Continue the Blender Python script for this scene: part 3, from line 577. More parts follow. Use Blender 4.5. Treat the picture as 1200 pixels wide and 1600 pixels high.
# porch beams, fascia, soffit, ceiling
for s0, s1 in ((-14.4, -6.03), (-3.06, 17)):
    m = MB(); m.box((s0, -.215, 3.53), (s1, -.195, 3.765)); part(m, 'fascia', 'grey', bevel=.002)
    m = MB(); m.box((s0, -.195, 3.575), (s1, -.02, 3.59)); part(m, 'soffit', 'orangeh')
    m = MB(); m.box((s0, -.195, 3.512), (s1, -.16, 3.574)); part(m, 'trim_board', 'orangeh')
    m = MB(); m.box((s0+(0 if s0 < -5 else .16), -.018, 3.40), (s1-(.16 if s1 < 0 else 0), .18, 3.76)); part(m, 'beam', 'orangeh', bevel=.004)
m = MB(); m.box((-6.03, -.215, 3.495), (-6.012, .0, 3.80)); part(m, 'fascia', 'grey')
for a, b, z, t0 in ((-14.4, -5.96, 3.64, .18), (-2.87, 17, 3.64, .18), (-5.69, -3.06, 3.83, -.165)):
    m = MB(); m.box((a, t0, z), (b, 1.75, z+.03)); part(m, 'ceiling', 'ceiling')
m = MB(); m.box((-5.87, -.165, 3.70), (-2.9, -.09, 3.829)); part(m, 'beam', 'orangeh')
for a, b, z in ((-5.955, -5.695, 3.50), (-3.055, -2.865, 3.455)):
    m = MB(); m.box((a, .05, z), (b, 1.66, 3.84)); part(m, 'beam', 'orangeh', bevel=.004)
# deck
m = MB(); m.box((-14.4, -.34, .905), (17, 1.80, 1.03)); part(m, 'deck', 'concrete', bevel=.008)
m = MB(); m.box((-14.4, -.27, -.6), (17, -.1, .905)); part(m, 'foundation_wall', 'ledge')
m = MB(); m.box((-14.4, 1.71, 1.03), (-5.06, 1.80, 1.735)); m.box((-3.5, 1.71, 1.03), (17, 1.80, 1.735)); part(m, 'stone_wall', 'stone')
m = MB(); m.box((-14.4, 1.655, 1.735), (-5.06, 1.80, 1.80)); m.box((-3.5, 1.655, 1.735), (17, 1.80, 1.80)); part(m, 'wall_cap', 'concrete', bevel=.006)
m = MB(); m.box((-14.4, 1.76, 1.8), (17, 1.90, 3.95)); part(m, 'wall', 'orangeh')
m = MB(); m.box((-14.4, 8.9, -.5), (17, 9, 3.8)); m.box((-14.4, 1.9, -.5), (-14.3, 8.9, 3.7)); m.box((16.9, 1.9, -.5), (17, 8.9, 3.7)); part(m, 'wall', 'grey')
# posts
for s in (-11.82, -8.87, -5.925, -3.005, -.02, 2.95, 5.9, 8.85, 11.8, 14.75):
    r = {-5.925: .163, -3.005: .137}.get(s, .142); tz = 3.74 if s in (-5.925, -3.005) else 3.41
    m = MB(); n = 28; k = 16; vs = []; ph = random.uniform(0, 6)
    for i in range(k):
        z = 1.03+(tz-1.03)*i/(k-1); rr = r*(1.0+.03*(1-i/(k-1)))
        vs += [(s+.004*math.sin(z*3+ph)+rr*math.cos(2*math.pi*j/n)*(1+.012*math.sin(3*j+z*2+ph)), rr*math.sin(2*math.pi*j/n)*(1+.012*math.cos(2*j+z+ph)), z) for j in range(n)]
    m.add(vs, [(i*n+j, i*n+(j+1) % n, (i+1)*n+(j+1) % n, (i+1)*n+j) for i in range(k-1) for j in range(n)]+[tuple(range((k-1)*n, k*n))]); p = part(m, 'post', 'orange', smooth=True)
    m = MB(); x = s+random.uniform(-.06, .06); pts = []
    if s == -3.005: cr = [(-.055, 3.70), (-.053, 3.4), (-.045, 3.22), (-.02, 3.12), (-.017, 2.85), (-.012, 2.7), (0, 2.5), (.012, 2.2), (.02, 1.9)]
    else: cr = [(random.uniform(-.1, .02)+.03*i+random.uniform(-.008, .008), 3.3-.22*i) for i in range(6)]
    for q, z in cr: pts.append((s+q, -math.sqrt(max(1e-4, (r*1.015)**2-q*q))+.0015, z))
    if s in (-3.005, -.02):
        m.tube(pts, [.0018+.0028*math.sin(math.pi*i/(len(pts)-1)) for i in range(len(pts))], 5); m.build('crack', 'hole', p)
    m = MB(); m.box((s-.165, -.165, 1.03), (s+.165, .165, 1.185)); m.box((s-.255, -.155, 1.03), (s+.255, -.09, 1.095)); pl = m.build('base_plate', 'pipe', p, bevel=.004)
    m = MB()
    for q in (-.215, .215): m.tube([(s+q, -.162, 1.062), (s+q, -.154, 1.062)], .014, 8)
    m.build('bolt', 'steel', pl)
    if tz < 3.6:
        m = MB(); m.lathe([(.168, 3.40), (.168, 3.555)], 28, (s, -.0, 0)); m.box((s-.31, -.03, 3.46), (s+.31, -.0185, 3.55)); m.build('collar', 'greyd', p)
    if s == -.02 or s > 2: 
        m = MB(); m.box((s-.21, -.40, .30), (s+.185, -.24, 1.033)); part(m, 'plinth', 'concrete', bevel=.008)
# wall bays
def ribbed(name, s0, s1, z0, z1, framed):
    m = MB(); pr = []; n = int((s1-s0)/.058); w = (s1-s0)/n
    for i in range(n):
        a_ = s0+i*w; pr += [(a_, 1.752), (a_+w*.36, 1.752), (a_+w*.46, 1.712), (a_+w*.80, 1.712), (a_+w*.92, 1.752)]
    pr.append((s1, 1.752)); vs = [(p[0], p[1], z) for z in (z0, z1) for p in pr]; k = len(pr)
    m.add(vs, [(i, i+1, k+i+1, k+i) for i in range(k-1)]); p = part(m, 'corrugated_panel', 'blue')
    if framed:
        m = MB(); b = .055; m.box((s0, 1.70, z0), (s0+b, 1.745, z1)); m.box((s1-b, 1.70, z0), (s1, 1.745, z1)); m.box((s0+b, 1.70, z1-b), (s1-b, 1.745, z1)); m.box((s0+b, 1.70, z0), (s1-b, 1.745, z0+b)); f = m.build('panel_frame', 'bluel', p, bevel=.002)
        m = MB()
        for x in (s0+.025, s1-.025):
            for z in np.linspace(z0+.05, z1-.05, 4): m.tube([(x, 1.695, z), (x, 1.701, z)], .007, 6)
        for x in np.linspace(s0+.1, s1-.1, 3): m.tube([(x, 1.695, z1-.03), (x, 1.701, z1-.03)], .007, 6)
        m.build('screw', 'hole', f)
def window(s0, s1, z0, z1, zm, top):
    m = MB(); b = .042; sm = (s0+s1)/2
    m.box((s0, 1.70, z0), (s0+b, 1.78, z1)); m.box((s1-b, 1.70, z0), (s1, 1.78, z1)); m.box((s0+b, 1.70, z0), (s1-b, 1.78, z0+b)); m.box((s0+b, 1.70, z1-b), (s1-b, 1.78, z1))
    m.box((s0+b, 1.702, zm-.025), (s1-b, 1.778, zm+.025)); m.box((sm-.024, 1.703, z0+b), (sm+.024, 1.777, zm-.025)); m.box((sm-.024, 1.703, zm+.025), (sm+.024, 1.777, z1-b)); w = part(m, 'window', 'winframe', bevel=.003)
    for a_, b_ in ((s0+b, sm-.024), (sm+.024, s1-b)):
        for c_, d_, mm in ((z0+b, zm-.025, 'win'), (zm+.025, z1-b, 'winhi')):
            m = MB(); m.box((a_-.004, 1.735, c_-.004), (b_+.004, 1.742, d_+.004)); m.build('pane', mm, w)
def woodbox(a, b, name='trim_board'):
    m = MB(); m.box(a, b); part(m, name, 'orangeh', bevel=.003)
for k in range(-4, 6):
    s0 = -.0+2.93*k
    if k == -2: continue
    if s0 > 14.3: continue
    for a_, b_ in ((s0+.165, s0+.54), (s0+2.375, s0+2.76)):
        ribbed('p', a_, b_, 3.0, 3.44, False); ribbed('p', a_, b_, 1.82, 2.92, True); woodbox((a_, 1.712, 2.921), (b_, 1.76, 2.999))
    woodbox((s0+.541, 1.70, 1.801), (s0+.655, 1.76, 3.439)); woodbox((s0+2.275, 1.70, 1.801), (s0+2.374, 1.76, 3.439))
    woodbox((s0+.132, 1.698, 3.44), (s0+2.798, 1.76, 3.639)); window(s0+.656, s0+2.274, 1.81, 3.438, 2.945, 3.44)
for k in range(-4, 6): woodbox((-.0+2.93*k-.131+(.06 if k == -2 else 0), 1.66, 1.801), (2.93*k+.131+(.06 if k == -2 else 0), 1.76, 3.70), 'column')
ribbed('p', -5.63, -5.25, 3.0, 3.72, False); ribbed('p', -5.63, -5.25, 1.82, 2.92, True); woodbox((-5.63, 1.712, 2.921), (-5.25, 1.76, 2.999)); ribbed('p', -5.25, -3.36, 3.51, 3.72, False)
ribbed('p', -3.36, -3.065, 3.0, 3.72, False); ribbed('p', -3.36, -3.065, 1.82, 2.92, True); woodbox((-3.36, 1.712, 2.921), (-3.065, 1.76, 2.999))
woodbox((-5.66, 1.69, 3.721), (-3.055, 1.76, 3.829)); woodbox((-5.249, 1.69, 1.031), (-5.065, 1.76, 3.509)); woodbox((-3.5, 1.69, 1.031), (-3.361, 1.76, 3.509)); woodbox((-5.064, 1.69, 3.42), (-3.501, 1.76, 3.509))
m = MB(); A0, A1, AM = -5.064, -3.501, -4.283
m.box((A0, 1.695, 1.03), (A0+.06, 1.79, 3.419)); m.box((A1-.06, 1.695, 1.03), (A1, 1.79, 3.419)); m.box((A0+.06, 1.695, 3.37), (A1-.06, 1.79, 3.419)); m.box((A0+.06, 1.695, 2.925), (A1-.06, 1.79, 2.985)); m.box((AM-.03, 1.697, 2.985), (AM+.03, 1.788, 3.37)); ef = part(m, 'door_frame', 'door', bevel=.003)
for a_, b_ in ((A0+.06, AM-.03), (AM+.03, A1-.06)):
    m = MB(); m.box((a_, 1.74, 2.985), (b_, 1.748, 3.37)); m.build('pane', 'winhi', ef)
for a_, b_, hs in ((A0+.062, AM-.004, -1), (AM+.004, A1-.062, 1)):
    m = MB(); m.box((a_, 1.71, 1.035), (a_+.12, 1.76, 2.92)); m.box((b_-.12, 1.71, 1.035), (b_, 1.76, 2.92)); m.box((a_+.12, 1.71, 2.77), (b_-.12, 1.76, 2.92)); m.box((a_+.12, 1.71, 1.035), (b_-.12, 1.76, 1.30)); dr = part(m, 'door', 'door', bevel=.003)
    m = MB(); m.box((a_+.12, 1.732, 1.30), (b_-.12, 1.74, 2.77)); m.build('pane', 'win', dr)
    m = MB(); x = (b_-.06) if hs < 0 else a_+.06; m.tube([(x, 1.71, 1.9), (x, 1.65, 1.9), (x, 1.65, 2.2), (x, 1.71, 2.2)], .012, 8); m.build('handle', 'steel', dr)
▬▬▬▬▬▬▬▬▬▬
◆ What to do
Taking the lines above, repeat exactly those from the line that contains "m = MB(); m.box((s0, -.195, 3.575), (s1, -.02, 3.59));" through the line that contains "m = MB(); m.box((s0, -.195, 3.512), (s1, -.16, 3.574));", and both of those lines as well. Include nothing else.

◆ Output of the task
    m = MB(); m.box((s0, -.195, 3.575), (s1, -.02, 3.59)); part(m, 'soffit', 'orangeh')
    m = MB(); m.box((s0, -.195, 3.512), (s1, -.16, 3.574)); part(m, 'trim_board', 'orangeh')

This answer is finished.